You don't seem understand assignment.
Assignment has nothing to do with the relationship between relations
and logic or the relational model per se. The semantics of assignment
in a dbms language is exactly the same as it is in every programming
language.
You evaluate expressions using the current values of variables. You
can assign the value of an expression to a variable. This gives a new
overall state. The relationship between the values of one or more
variables in the post-(multiple-)assignment state and the expressions
that were used to express those values in the pre-assignment state
is simply (and tautologically) that the values of the assigned
expressions evaluated using the pre-assignment variable values are
the same as the values of the expressions consisting of just the
variable names evaluated using the post-assignment variable values
(ie the post-assignment values of the variables).
It doesn't matter what the types of variables are.

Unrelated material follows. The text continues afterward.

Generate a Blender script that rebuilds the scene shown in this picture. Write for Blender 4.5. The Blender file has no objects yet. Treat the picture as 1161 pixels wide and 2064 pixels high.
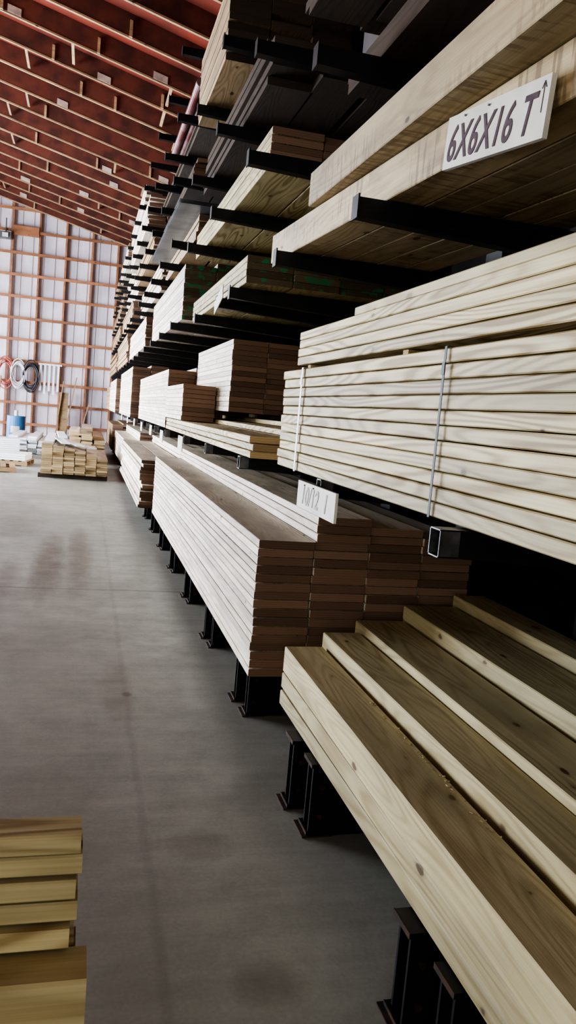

If a language allows assignment to an expression then the language
designer has to say what that means. Presumably the
post-assignment values of the variables in the assigned-to expressions
must be such that when they are evaluated in the post-assignment
state then their values are the same as the values of the assignedfrom
expressions evaluated in the pre-assignment state. If the language
processor cannot determine a single choice for the post-assignment
values of variables then the language designer has to give some sort
of
policy. But again, the particular assigned-from expressions have no
other relationship with the new state than that when evaluated in the
old state they give the values of the variables in the new state. The
particular assigned-from expressions don't matter, just their values.